Monday's Washington Navy Yard shooting rampage is all too familiar to victims of the 2009 attack on Fort Hood.

Less than four years after 13 people were killed and 32 others wounded on the central Texas post, tragedy strikes a military installation again, and again 13 are dead.

Fort Hood shooting victim Chris Royal was in pre-retirement class when he heard the news Monday.

"I immediately went to November the 5th and just had compassion for that area," Chris said.

Following the Washington Navy Yard shooting, Congressmen John Carter released a statement.

In it he said, "As the Representative of Fort Hood, this type of senseless attack strikes an incredibly deep and personal cord with me, and is a reminder of the need for increased vigilance in a post-9/11 world."
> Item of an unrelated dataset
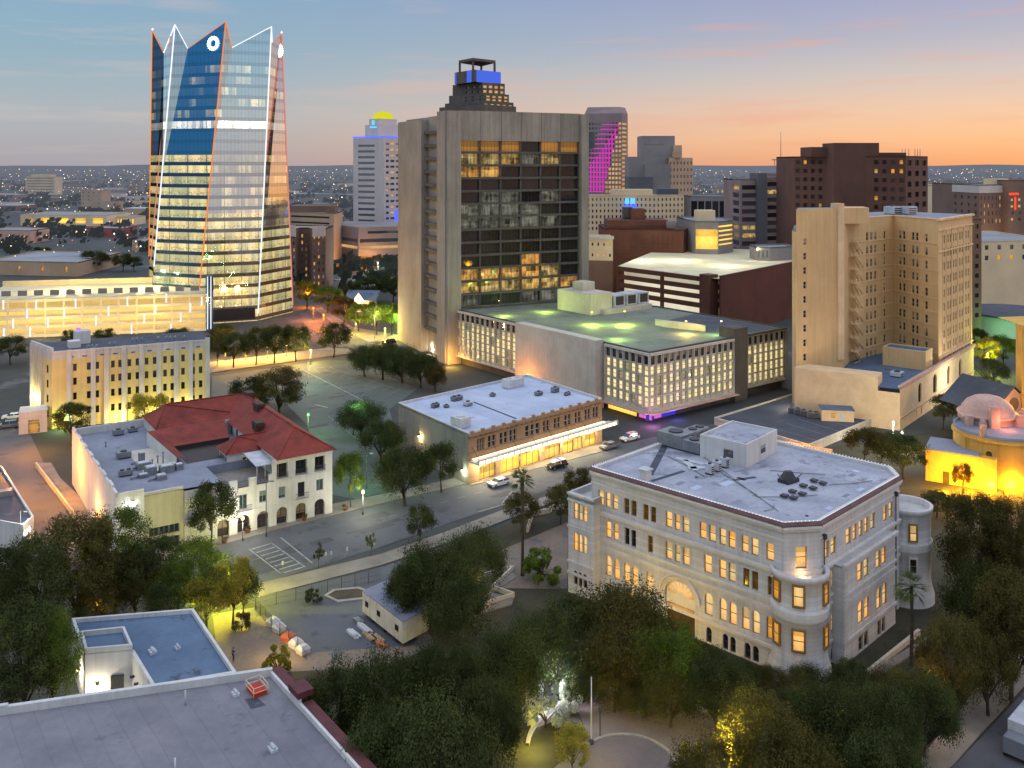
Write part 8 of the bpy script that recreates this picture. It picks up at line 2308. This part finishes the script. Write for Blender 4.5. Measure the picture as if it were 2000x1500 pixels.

There have been more than 75 mass shootings across the U.S. over the past 30 years, two of them in and around Fort Hood.

Monday's attack stirred up both grief and compassion in police officers who responded to both the 1991 Luby's massacre in Killeen and the 2009 shooting rampage on post.

"It does bring back memories of things that happened to us four years ago, and it's not something that we want to hear happened to anyone else," said Carroll Smith with the Killeen Police Department, "Our thoughts and prayers are with, not only the victims in the shootings, but as well as the victim's families."

Chris worries about the way the Military classifies insider attacks at home, especially after its justice system's lack of terrorism charges was highlighted in the Nidal Hasan case.

"I think that a vast majority of people see that, and so I think we're going to continue to have situations that pop up here and there," Chris said.